The governor’s office also says the workers will receive the increased pay beginning April 1 and should receive the back pay by the fall, once all the accounting is finalized.

       

8 Comments
  1. - Demoralized - Monday, Mar 18, 19 @ 2:59 pm:

    What a novel concept. Abiding by the law and the courts. Governor Rauner didn’t have a good record on that when it came to pay increases.


  2. - lakeside - Monday, Mar 18, 19 @ 3:13 pm:

    So many examples on the blog today of how - even once you’ve removed the problem - the damage is so hard to undo. He fought some of our lowest-paid workers for two years and now we pay the court costs in addition to their (deserved) backpay.

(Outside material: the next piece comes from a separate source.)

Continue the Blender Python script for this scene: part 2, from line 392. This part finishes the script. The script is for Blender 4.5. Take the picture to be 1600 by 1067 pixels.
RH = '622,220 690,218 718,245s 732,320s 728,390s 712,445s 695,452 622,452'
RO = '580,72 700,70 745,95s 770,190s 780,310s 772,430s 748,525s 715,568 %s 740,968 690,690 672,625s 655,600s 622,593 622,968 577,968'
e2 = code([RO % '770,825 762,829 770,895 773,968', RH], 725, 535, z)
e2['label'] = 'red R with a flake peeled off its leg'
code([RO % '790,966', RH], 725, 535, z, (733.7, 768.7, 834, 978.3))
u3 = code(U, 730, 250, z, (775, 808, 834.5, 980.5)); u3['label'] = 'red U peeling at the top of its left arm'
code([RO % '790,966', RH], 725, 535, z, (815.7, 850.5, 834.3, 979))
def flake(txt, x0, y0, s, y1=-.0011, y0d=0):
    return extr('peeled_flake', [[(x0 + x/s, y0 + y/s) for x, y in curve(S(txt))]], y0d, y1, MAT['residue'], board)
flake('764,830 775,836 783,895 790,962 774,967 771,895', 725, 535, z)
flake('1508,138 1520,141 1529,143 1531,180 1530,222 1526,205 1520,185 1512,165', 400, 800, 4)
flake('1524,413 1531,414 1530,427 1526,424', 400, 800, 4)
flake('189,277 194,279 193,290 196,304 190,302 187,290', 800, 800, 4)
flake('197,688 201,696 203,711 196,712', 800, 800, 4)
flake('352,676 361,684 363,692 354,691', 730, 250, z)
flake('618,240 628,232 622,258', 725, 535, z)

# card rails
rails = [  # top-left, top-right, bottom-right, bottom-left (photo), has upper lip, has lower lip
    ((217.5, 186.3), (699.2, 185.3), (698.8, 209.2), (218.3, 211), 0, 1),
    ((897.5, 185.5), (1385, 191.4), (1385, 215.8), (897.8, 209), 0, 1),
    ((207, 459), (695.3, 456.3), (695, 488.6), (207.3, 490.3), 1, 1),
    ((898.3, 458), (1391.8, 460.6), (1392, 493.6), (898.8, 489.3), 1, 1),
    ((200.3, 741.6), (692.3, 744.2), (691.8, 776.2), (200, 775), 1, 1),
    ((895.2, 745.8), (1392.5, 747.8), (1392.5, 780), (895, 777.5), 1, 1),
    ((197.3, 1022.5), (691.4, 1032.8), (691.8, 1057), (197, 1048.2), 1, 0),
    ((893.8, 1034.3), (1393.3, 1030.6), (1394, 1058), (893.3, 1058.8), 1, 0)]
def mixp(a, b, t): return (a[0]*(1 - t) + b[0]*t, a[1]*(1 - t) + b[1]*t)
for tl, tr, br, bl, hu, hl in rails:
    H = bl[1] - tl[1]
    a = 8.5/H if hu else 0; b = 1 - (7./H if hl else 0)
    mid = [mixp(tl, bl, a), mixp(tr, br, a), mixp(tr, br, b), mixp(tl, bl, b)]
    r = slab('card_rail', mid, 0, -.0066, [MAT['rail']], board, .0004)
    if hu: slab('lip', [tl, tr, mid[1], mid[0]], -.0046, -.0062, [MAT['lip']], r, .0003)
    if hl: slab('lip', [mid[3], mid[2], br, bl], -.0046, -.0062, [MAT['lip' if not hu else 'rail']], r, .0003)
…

    And for what? On 40-hours a week, it’s less than $1000/year per worker, but when we know that many Americans can’t put together $400 in an emergency, think what opportunities these families have missed out on or crises they could have averted.

    So much of Rauner’s penny wise, pound foolish tactics feel like they were harm for harm’s sake.


  3. - Wheres mine - Monday, Mar 18, 19 @ 3:13 pm:

    What about everyone else?


  4. - Honeybear - Monday, Mar 18, 19 @ 3:20 pm:

    I have a dear friend and Union brother who fought like a lion to win that 48 cent raise. At the AFSCME convention we roared and cheered him when he announced it from the podium.
    These are angels
    They do a really tough job
    Caring for their customers
    with dignity and love.

    Again, the callous sociopathic behavior
    that treats good people this way.
    I’m just continually angry
    That so many have sunk so low.

    They are human beings who should be lauded
    not numbers
    not statistics
    not liabilities.


  5. - Anonymous - Monday, Mar 18, 19 @ 3:31 pm:

    All of this over 48 cents. These folks work hard. All of this pain over a rounding error. That is the legacy of GovJunk 1.4% .. good riddance.


  6. - Anon - Monday, Mar 18, 19 @ 4:46 pm:

    I like that folks pretend like state jobs are great jobs when public employees routinely have to go to court to to receive the income and benefits that they were promised.

    Nothing says “great place to work” like the inability to trust management to pay you what they’re supposed to.


  7. - Huh? - Monday, Mar 18, 19 @ 5:32 pm:

    “Nothing says “great place to work” like the inability to trust management to pay you what they’re supposed to.”

    There have been good administrations and there have been bad. The career employees learn to go with the flow. It is the employees who make working for the State worthwhile. Administrations come and go.

    The most recent past administration went out of it way to make life miserable. And will be held up as the exemplar of a bad administration.

    I remember my grandfather talking about working for the State during the depression, earning $125/month. There were times that the State didn’t have the money to pay the employees. However, the State eventually did make good on the missing pay. My grandfather was fortunate to have a big garden, was able to hunt and fish to help ease the hard times. I never heard him ever say anything negative about the State after he retired after 35 years of service.


  8. - Anonymous - Monday, Mar 18, 19 @ 6:55 pm:

    I really think Rauner did more damage in 4 years than Madigan could ever do to this state. Universities will take a generation to correct themselves.